PROBLEM REQUIREMENTS
Below this line is the material. Write out only its lines from the one containing "q = MB().box((-.6, YF" through the one containing "q = MB().box((.35, YF", both kept, exactly.

RAW DATA
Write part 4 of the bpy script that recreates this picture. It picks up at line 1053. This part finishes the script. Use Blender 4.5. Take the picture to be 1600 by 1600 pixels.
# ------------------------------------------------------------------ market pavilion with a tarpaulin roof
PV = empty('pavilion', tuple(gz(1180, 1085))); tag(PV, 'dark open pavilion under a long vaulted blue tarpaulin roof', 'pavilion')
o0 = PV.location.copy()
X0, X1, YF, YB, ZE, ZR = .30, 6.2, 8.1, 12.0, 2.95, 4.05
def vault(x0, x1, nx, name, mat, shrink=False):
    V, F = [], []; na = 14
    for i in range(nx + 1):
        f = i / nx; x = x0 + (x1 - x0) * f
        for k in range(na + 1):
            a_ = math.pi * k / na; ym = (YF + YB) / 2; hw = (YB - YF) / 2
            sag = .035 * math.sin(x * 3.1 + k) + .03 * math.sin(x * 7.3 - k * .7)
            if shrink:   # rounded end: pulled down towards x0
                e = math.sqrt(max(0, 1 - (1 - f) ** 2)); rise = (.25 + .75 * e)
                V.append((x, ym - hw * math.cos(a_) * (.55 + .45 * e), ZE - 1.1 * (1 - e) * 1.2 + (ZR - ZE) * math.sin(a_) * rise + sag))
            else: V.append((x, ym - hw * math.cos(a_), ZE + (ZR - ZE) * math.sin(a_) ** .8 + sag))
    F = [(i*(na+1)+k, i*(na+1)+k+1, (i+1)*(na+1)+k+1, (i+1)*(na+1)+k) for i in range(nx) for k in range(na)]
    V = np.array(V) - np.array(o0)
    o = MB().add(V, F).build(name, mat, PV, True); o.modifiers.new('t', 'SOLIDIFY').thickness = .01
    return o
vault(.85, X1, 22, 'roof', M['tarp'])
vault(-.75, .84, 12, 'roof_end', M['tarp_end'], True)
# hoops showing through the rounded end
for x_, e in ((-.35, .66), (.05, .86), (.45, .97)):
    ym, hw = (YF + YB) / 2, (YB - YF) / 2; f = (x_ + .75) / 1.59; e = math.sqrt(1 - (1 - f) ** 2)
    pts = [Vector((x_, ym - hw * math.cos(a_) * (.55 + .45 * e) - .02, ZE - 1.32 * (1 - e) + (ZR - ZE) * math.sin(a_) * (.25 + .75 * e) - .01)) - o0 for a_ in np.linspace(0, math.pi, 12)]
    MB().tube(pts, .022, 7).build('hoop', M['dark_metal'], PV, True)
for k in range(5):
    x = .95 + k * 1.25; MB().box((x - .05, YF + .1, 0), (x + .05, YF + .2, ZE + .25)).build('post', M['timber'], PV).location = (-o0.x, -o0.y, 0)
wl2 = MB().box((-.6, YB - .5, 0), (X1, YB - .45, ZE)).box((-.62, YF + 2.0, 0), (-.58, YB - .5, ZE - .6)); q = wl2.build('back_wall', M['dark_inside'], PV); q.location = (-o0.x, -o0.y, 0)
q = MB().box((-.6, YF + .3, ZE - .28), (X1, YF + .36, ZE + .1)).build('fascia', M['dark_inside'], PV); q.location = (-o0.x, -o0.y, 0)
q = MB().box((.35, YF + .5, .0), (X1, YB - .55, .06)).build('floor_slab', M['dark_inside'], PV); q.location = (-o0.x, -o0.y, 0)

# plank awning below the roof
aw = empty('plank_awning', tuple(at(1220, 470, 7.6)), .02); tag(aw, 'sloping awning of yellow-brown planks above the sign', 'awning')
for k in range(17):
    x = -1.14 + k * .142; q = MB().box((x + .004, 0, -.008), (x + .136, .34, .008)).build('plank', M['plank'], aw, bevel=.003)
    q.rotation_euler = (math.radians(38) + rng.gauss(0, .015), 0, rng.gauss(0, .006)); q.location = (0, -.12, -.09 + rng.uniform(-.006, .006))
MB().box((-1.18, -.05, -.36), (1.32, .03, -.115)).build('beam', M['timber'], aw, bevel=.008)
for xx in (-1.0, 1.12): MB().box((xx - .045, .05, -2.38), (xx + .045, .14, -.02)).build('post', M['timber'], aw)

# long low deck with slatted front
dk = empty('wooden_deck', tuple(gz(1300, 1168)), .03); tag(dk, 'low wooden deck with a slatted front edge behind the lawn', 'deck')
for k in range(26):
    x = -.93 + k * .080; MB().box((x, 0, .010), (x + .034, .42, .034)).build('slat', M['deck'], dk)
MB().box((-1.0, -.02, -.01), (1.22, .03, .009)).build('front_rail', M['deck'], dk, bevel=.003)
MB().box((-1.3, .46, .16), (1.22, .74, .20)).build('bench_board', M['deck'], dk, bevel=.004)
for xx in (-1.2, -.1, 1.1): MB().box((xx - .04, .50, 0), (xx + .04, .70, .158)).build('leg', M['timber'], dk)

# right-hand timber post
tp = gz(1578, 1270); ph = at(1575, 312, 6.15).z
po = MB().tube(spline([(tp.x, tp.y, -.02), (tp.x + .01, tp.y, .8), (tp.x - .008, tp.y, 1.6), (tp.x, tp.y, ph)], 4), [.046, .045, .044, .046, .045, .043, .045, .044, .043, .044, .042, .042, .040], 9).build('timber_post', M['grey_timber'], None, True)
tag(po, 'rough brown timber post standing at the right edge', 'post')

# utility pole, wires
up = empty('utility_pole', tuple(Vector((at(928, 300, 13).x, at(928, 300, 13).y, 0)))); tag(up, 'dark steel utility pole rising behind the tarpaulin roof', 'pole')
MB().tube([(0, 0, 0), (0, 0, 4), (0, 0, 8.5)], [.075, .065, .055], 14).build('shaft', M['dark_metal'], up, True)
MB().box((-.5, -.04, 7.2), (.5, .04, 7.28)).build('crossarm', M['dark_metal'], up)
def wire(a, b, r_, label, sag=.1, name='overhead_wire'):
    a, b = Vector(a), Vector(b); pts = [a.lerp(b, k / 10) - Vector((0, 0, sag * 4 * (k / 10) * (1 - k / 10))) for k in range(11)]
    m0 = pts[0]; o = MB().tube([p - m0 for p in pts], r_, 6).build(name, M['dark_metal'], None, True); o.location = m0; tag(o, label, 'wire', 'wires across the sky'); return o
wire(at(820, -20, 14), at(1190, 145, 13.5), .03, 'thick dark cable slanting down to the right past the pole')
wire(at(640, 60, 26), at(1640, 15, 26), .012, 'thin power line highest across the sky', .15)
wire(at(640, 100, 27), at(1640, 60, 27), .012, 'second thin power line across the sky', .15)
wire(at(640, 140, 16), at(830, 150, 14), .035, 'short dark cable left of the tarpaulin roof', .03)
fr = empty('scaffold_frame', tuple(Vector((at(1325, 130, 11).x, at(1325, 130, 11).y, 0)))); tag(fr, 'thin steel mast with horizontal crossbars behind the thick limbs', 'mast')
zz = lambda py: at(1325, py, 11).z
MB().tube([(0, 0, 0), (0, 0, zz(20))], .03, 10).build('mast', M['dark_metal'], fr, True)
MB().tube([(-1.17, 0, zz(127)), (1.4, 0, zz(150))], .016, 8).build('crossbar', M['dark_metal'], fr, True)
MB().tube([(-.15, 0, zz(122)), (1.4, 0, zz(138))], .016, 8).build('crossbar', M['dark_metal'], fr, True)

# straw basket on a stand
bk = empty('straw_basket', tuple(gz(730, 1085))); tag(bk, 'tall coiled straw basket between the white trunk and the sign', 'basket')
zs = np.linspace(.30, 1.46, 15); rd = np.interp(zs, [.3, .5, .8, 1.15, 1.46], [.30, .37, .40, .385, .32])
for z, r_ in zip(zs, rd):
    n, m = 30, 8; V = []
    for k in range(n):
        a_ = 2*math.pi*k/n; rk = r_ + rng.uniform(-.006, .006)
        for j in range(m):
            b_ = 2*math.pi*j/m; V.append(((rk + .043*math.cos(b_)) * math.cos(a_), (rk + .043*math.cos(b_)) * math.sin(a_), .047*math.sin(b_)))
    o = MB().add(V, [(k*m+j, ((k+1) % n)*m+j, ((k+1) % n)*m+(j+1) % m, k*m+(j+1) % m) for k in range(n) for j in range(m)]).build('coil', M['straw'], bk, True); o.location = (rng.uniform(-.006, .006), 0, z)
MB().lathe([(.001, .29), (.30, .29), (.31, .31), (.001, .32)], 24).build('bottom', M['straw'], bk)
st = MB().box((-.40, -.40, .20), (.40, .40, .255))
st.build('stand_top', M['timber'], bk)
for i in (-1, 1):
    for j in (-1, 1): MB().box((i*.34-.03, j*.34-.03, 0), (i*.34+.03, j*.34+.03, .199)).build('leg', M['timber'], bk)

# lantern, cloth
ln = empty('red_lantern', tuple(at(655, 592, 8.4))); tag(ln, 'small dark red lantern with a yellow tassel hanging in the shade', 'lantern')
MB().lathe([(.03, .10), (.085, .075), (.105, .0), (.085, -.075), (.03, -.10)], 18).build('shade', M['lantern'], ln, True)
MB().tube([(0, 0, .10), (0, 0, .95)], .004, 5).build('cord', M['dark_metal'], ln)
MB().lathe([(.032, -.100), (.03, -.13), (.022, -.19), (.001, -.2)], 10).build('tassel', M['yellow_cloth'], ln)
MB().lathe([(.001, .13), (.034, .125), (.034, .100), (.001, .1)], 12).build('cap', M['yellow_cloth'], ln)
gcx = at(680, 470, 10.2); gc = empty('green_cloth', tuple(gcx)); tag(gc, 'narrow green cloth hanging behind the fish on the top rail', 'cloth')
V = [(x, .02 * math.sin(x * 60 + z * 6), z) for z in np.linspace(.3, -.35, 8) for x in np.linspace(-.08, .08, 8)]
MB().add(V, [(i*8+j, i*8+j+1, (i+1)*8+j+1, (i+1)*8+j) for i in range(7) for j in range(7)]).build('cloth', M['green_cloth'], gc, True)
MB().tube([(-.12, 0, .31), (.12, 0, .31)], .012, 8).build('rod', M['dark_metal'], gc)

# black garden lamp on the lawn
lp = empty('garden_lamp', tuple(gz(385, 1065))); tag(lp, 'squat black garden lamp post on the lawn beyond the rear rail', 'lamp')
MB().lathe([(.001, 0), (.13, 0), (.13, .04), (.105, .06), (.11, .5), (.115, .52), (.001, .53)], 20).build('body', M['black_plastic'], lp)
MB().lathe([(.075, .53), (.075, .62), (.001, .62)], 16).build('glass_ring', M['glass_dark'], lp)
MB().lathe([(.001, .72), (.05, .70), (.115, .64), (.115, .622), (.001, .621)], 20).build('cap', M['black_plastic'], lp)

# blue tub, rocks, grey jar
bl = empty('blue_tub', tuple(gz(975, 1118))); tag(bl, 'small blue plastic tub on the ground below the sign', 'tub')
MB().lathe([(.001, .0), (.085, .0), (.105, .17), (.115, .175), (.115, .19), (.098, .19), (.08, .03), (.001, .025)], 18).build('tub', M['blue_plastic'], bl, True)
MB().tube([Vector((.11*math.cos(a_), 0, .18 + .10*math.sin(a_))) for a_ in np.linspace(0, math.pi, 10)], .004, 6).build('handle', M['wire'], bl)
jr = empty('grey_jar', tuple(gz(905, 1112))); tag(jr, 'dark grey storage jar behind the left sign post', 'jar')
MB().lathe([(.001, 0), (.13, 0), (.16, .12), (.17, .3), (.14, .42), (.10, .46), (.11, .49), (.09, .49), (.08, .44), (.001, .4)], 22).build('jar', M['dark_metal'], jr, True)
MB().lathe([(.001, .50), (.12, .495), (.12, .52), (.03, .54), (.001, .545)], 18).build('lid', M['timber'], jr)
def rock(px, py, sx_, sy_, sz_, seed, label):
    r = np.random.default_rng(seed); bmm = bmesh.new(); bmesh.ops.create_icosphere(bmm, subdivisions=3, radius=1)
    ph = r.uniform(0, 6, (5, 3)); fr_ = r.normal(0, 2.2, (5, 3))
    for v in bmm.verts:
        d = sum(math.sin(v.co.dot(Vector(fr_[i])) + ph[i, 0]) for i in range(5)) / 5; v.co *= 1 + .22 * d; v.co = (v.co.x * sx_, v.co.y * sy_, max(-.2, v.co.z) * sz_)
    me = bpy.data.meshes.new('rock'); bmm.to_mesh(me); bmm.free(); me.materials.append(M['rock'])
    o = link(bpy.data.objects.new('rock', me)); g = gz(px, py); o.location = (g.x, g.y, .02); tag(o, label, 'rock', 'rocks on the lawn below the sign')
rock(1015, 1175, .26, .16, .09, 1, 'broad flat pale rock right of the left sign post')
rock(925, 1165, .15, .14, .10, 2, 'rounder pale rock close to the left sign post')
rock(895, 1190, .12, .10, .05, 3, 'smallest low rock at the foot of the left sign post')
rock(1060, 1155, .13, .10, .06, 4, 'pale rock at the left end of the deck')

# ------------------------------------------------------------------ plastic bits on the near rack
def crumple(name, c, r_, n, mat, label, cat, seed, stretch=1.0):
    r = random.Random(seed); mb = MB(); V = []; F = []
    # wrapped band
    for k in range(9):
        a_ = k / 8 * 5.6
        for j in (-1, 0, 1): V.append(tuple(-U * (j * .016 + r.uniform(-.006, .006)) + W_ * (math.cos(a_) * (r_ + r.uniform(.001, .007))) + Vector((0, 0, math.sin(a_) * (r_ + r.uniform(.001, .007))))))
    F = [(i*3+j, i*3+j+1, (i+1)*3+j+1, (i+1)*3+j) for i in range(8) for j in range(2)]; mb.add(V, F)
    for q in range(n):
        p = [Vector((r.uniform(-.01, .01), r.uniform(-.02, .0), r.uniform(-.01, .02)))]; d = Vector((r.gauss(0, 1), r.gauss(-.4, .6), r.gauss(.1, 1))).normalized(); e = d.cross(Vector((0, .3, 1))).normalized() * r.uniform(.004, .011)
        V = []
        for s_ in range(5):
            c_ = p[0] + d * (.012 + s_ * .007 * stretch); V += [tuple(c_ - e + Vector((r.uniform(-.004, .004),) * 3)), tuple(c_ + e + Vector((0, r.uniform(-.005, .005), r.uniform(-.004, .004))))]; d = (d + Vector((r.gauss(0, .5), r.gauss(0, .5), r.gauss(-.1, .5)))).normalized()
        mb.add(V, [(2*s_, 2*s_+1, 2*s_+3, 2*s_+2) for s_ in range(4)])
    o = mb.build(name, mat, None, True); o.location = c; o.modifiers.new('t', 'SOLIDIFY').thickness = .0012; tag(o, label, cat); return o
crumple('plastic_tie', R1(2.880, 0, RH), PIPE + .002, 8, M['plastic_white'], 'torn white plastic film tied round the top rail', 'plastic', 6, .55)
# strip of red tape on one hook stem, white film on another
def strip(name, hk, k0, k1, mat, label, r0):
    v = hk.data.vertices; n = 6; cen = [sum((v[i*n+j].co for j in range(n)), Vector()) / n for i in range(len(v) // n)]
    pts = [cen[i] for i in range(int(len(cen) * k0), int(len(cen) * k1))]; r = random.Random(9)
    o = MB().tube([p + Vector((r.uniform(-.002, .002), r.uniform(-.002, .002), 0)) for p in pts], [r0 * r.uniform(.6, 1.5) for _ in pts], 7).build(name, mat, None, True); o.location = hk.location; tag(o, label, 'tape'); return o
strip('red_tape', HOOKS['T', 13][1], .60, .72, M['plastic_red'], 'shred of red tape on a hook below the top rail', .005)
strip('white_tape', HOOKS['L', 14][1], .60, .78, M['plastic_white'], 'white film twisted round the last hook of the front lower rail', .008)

RESULT FOR THIS EXERCISE
q = MB().box((-.6, YF + .3, ZE - .28), (X1, YF + .36, ZE + .1)).build('fascia', M['dark_inside'], PV); q.location = (-o0.x, -o0.y, 0)
q = MB().box((.35, YF + .5, .0), (X1, YB - .55, .06)).build('floor_slab', M['dark_inside'], PV); q.location = (-o0.x, -o0.y, 0)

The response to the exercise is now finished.